Entre Vercors, Drôme, Mont Ventoux, préalpes et vallée de la Durance, les Baronnies provençales forment un lieu demeuré longtemps méconnu, car situé à l’écart des grands axes de circulation, longtemps retiré car pourvu d’un relief exagérément tortueux et labyrinthique. Ce massif calcaire d’altitude moyenne, vestige d’un ancien fond marin à la géologie originale et aux formes impressionnantes, s’est trouvé de tout temps aux confins et à la frontière d’influences multiples.
Les Baronnies provençales, un lieu d’exception
Traversées par la limite septentrionale de présence de l’olivier, cultivé ici depuis l’antiquité, les Baronnies sont authentiquement provençales. Mais c’est une Provence montagnarde, une Provence en mosaïque, sans cesse atténuée ou affirmée en fonction de l’altitude et de la latitude.
Arpentez l’adret des montagnes, au sud, et vous traverserez des garrigues de thym, de lavande, des bosquets de chênes verts, des pelouses arides jadis parcourues par les troupeaux, des forêts de chênes blancs, de buis, de plus en plus gagnées par les pins. Basculez de l’autre côté, à l’ombre des ubacs, et ces pentes, exposées au nord, prendront aussitôt un caractère plus boréal, couvrant les chemins de la fraîcheur de hêtraies plus profondes. Pays calcaire fragmenté en tout sens, mais au sous-sol généreux gardant l’eau, les Baronnies n’ont pas la monotonie ni la sécheresse d’autres plateaux méridionaux. C’est un véritable puzzle paysager.
Un peu d’Histoire
Aujourd’hui à cheval entre les Départements de la Drôme et des Hautes-Alpes, les Baronnnies provençales ont été jadis disputées par le Comte de Provence et le Pape au sud et le Dauphin au nord. Mais, du fait de la rudesse de ses montagnes et de son climat, l’isolement relatif des Baronnies a aussi représenté une garantie pour la préservation de son autonomie.
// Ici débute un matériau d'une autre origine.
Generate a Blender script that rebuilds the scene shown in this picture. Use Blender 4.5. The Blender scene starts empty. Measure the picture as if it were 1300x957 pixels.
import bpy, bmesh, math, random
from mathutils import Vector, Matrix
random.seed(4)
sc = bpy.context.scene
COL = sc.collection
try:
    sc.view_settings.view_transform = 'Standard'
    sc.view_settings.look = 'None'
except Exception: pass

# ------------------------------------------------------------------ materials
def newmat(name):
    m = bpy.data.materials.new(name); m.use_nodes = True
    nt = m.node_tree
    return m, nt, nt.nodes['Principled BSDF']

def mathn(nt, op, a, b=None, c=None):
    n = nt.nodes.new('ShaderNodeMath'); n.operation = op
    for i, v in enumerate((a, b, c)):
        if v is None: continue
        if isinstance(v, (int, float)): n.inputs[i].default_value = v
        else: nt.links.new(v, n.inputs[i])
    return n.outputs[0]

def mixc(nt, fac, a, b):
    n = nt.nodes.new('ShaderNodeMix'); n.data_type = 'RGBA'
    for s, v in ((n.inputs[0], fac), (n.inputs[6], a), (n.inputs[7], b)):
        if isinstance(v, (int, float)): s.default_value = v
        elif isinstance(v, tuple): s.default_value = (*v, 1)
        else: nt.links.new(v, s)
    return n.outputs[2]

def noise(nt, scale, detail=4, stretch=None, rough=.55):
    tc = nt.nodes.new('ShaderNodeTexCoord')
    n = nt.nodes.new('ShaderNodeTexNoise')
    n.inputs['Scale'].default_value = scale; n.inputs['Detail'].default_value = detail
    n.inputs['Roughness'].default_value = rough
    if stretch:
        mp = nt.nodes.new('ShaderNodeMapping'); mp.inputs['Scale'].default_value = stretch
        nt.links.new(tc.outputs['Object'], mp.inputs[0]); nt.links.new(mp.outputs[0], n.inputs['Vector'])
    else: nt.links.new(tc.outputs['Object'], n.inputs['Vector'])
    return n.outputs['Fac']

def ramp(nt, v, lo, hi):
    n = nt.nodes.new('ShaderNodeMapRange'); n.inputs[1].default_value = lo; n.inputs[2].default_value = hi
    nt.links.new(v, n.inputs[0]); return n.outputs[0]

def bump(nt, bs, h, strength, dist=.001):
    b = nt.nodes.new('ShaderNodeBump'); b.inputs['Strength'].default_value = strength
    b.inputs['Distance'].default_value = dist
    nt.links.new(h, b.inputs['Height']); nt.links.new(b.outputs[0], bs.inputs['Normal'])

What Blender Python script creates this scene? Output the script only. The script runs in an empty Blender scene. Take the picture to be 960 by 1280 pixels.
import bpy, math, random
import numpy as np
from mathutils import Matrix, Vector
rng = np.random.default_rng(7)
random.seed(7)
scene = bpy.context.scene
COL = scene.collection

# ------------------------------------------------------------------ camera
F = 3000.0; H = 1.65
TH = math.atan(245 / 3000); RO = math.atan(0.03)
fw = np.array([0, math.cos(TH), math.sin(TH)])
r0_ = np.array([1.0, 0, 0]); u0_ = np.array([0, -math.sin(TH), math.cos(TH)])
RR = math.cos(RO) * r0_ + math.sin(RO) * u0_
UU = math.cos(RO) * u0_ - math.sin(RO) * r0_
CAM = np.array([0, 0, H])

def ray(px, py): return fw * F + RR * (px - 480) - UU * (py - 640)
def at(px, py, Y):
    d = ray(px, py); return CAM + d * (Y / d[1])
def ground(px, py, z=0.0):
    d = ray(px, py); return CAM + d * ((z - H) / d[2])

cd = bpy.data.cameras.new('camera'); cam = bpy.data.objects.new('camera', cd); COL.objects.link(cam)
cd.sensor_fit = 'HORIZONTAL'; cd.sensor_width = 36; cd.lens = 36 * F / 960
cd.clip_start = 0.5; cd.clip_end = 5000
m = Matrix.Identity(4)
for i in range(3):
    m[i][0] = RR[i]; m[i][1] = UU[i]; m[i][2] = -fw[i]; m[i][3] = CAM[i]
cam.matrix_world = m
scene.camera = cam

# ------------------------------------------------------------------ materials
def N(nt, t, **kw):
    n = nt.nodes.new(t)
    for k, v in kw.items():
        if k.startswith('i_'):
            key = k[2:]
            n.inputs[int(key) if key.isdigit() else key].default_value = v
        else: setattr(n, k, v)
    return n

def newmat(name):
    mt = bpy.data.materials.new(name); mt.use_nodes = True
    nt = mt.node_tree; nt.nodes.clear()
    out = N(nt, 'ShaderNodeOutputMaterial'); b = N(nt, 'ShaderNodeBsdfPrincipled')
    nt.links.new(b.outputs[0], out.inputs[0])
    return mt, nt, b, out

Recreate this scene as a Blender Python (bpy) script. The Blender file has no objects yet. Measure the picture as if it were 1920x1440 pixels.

Forteresse naturelle hérissée de plusieurs dizaines de châteaux et de sites fortifiés, les Baronnies furent, au Moyen Age, la possession d’une famille élargie de « barons » indépendants ne répondant qu’à l’autorité directe de l’Empereur, et divisée en plusieurs branches, appelées du nom de leur fief, les “Mévouillon”, les “Montauban” ou les “Mison.
Ouvertes sur les piémonts de l’Ouest et de l’Est, Nyonsais ou vallée du Buëch, les Baronnies provençales bénéficiaient de contacts étroits et d’échange multiples avec l’extérieur. L’ancienneté d’un itinéraire, qui traversait le massif en reliant le Languedoc et le Comtat Venaissin à l’ouest à l’Italie à l’est par le col de Larche ou du Montgenèvre, atteste de cette ouverture vers l’extérieur. L’autonomie perdue des barons au début du XIVe siècle put réapparaître ponctuellement, notamment durant les guerres de religions du XVIe siècle, qui virent les Baronnies provençales se transformer un temps en vaste bastion protestant.
Région de passage et d’habitation dès le néolithique, riche en nombreuses traces d’habitation et d’exploitation à l’âge du fer, ancien territoire des Voconces précocement romanisé, les Baronnies provençales furent aussi une région de rencontre entre les cultures. On retrouve son caractère méridional, entre autres, dans l’architecture rurale avec l’usage de la tuile canal, dans la culture des plantes aromatiques ou de l’olivier, mais on peut y déceler aussi des influences plus septentrionales et montagnardes dans le dialecte notamment.
Les Baronnies provençales, n’ont jamais été un lieu totalement « désert ». Territoire oublié par l’industrialisation du XIXe siècle, voué à à polyculture et à l’élevage, les Baronnies provençales ont longtemps conservé les formes traditionnelles des sociétés rurales, rythmées, jusqu’au milieu du XXe siècle, par les travaux agricoles, les marchés, la vie des bourgs, si bien décrite par Barjavel, natif de Nyons.
Les évolutions de l’agriculture, récentes mais marquées, ont depuis quelques décennies modifié considérablement les paysages et les terroirs. La mécanisation a fait disparaître nombre de haies. Les antiques canaux ont été abandonnés ou remplacés par l’aspersion. Les terrasses en pierres sèches, sur les coteaux bien exposés et dévolus à la vigne ou à l’olivier, ont été abandonnées. La forêt, avançant sur des terrains parcourus par de trop rares troupeaux, la vie des hommes s’est repliée sur les fonds de vallée. Les terrains, jadis domestiqués y compris en altitude, s’enfrichent, conférant désormais à la région, dès qu’on quitte les fonds de vallées cultivéss, le caractère pittoresque d’une région sauvage.